The “LIGHTBULB” setting is used to correct for the very warm or orange tones of artificial light. Used for those times when flash is not wanted or not allowed: weddings, museums, etc. (Note: There is usually a specific florescent light setting as well.)
The “CLOUD” setting is my personal favorite, and what I typical keep my camera set on as my default mode. I will reset my camera for other conditions (tungsten for instance), but I definitely prefer this setting for most of my photography. The CLOUD setting offer a -slight- warming effect. Water (of which clouds, fog, etc. is made) removes or filters the reds and yellows from light allowing mostly the blue light to get through. The CLOUD setting re-introduces the red and yellow (or warm tones) back into the image.
So why do I use it most of the time? I am usually shooting under at least some clouds or in extreme humidity (water vapor) as well as in other conditions where dominant colors –green shadowy forests for example– also remove the warm tones. Even if I am photographing friends and family at the beach under a clear blue sky, I use the CLOUD setting to remove the bluish reflection of the sky from skin tones offering a tanning effect. Your friends will appreciate that!
Ferns-AWB
Ferns-SUN
The image on the left was taken using AWB. Notice how the ferns appear gray. The image on the right was taken with the SUN setting. The ferns are green and the light on the trees golden, just as I remembered it! So practice with your white balance settings and find your preferences using your particular camera which may differ from mine.

3 Comments

  1. giggles on January 10, 2009 at 7:04 PM

    Oh, this is good info!! I must go practice!

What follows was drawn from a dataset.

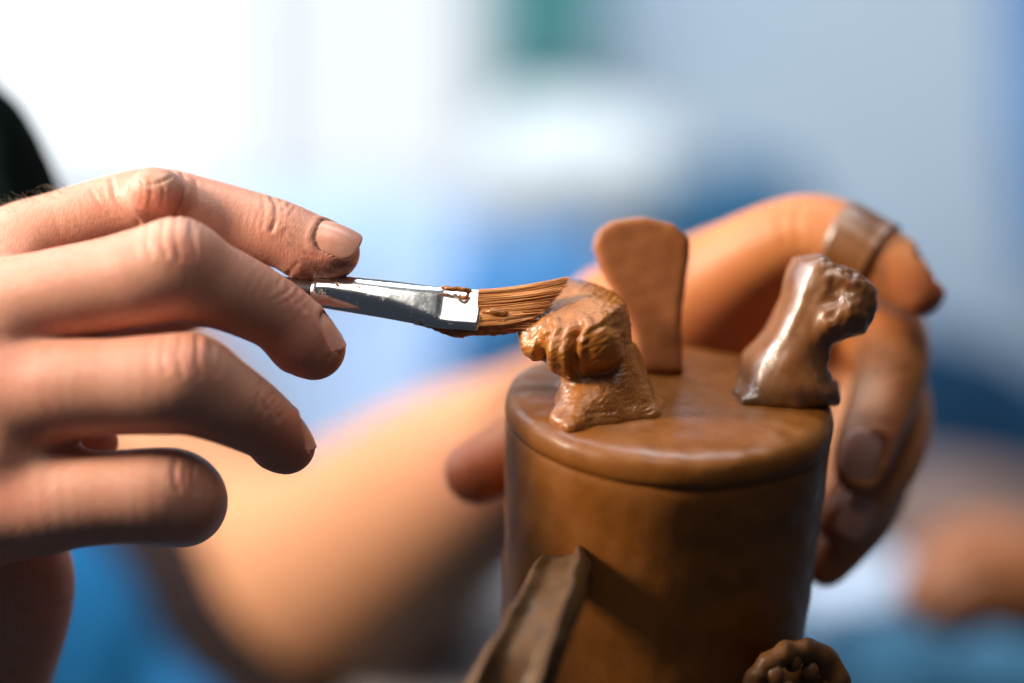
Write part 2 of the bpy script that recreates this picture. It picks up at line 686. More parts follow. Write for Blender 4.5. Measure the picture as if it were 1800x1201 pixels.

  2. tsiya on January 11, 2009 at 11:17 PM

    WB drove me nuts today, we had 98% cloud cover and for some reason my FZ30 just wouldn’t behave. I was shooting ducks on a pond, the reflections evidently confuse the camera AE sensor. I took a lot of shots for just a couple I could live with.

  3. Kevin Loughlin on January 11, 2009 at 11:47 PM

    With that much cloud cover, definitely the “CLOUD” setting should be used. The other factor was more likely confusing your camera was light reflecting off the water causing a “backlit” subject. Using the exposure compensation button, usually marked with “+/-” set to a +1.0 or 1.5 would do the trick to fix the image. I will talk about exposure compensation in the near future.